Task prompt:
Return exactly the lines that run from the beginning through the line containing "part(fo, 'foil', 'foil', A)", both included, and no others.

--- start of Data ---

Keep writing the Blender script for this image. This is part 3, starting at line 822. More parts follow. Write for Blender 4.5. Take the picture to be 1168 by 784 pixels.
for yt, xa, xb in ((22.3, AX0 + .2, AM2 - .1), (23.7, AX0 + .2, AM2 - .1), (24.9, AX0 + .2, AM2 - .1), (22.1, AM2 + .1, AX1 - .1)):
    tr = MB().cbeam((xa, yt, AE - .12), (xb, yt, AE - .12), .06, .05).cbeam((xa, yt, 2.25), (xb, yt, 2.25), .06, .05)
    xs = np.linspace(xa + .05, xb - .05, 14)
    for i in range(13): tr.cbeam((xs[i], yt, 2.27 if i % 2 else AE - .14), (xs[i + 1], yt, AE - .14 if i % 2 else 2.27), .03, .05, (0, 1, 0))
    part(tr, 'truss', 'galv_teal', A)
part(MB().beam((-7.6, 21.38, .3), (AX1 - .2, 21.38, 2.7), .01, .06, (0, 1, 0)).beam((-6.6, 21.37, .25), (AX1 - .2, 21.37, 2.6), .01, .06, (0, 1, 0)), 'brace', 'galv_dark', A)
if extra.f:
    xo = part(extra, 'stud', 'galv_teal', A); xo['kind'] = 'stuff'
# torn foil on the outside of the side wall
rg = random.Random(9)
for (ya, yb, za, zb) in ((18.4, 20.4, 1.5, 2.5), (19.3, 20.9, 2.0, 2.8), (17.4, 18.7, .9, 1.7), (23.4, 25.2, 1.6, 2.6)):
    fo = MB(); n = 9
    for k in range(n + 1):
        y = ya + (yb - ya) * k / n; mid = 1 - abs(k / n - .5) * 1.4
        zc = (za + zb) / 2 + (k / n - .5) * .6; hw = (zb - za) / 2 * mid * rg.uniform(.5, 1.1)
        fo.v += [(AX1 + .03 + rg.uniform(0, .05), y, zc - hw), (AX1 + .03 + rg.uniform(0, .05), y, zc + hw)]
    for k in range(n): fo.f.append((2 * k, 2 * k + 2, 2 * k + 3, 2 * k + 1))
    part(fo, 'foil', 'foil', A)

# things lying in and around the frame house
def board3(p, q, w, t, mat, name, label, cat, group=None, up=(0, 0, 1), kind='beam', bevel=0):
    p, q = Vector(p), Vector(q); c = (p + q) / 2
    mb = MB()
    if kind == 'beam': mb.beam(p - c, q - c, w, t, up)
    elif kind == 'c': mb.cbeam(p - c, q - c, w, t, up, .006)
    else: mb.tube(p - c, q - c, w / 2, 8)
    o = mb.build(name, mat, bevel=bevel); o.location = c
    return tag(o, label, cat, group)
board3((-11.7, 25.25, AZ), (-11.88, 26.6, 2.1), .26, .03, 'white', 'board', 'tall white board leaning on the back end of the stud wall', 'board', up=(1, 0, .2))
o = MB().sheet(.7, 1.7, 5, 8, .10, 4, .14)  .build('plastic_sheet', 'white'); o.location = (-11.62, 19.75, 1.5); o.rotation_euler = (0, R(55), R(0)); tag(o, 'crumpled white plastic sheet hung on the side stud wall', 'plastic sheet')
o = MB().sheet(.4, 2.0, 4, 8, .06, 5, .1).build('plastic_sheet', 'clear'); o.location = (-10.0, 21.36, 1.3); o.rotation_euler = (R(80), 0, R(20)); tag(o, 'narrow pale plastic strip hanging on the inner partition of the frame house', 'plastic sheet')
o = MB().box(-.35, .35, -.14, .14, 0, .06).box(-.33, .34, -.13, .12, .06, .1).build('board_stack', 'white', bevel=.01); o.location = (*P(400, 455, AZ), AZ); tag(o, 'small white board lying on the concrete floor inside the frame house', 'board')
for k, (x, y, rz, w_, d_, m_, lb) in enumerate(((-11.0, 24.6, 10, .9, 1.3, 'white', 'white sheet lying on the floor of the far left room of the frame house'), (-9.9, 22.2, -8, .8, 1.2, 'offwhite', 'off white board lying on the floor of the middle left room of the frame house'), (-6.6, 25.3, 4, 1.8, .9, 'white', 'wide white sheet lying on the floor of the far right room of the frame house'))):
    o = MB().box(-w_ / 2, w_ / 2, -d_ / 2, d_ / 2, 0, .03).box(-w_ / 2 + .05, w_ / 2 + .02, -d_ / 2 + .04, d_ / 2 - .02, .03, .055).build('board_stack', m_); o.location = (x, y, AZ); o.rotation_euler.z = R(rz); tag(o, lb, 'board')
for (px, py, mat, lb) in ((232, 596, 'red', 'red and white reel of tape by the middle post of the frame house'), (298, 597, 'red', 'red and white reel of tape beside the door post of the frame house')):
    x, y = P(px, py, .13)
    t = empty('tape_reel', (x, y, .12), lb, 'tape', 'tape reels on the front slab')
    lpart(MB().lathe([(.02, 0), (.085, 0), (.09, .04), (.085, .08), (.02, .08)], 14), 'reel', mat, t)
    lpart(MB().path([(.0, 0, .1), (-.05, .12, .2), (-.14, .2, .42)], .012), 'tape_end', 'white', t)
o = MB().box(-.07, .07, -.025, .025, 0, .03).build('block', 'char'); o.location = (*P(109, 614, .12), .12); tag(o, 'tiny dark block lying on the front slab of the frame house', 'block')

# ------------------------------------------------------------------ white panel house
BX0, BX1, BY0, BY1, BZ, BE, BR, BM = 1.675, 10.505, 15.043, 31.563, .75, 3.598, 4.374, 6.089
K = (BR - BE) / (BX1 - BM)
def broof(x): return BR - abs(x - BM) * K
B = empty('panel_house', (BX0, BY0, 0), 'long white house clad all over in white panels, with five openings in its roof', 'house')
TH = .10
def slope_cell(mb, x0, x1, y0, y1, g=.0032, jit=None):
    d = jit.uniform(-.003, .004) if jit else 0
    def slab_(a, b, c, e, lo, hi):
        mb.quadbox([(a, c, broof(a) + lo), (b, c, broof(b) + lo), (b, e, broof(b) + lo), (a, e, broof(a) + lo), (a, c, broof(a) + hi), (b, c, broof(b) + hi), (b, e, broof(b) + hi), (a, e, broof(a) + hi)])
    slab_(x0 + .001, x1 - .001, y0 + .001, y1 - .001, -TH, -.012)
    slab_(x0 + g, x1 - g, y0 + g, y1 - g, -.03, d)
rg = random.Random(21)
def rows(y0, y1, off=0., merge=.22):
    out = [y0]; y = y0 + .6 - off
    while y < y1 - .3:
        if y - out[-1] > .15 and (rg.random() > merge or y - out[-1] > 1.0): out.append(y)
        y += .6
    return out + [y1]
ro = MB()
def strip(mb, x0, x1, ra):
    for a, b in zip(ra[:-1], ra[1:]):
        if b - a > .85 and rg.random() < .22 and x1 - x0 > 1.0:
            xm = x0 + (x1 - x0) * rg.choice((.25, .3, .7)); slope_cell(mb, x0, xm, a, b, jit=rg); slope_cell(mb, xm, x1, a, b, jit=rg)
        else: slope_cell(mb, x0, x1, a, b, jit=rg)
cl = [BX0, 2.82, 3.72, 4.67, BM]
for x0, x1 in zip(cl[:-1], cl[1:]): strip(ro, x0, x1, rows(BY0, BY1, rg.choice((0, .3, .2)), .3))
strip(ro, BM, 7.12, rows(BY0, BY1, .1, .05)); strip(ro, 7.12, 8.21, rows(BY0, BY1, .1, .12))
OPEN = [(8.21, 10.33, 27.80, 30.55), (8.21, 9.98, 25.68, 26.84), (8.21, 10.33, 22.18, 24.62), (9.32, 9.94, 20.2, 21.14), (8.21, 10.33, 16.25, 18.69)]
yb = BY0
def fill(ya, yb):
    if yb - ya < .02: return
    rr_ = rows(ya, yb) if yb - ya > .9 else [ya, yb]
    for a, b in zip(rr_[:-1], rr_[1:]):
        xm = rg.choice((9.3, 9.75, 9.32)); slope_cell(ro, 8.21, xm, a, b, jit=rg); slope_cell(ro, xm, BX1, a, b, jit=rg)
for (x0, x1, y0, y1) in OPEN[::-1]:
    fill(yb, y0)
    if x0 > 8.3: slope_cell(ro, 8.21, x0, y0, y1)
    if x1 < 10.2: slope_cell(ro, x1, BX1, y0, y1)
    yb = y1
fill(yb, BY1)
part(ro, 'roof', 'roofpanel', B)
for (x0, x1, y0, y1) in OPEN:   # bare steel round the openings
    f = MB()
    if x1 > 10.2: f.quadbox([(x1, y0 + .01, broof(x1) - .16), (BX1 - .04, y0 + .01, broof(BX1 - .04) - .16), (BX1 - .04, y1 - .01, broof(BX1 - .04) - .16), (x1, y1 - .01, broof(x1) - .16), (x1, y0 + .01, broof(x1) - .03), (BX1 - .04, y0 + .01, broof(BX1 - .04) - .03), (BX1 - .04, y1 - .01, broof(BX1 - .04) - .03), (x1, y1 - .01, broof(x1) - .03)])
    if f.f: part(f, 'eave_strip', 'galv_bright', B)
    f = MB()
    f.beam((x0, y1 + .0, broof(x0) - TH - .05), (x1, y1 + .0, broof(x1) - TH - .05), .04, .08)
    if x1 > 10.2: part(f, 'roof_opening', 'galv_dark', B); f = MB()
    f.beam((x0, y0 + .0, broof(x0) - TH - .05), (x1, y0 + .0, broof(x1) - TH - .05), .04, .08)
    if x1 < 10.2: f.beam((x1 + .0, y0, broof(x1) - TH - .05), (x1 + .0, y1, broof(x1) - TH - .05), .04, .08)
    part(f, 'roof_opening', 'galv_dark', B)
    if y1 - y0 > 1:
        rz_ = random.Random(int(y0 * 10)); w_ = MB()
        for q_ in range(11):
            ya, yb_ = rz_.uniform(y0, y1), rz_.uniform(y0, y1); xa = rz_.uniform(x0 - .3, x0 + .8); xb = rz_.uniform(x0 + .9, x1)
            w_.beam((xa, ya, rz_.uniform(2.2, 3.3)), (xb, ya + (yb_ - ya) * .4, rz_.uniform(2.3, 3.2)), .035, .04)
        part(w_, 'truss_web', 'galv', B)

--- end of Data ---

Answer to this task:
Keep writing the Blender script for this image. This is part 3, starting at line 822. More parts follow. Write for Blender 4.5. Take the picture to be 1168 by 784 pixels.
for yt, xa, xb in ((22.3, AX0 + .2, AM2 - .1), (23.7, AX0 + .2, AM2 - .1), (24.9, AX0 + .2, AM2 - .1), (22.1, AM2 + .1, AX1 - .1)):
    tr = MB().cbeam((xa, yt, AE - .12), (xb, yt, AE - .12), .06, .05).cbeam((xa, yt, 2.25), (xb, yt, 2.25), .06, .05)
    xs = np.linspace(xa + .05, xb - .05, 14)
    for i in range(13): tr.cbeam((xs[i], yt, 2.27 if i % 2 else AE - .14), (xs[i + 1], yt, AE - .14 if i % 2 else 2.27), .03, .05, (0, 1, 0))
    part(tr, 'truss', 'galv_teal', A)
part(MB().beam((-7.6, 21.38, .3), (AX1 - .2, 21.38, 2.7), .01, .06, (0, 1, 0)).beam((-6.6, 21.37, .25), (AX1 - .2, 21.37, 2.6), .01, .06, (0, 1, 0)), 'brace', 'galv_dark', A)
if extra.f:
    xo = part(extra, 'stud', 'galv_teal', A); xo['kind'] = 'stuff'
# torn foil on the outside of the side wall
rg = random.Random(9)
for (ya, yb, za, zb) in ((18.4, 20.4, 1.5, 2.5), (19.3, 20.9, 2.0, 2.8), (17.4, 18.7, .9, 1.7), (23.4, 25.2, 1.6, 2.6)):
    fo = MB(); n = 9
    for k in range(n + 1):
        y = ya + (yb - ya) * k / n; mid = 1 - abs(k / n - .5) * 1.4
        zc = (za + zb) / 2 + (k / n - .5) * .6; hw = (zb - za) / 2 * mid * rg.uniform(.5, 1.1)
        fo.v += [(AX1 + .03 + rg.uniform(0, .05), y, zc - hw), (AX1 + .03 + rg.uniform(0, .05), y, zc + hw)]
    for k in range(n): fo.f.append((2 * k, 2 * k + 2, 2 * k + 3, 2 * k + 1))
    part(fo, 'foil', 'foil', A)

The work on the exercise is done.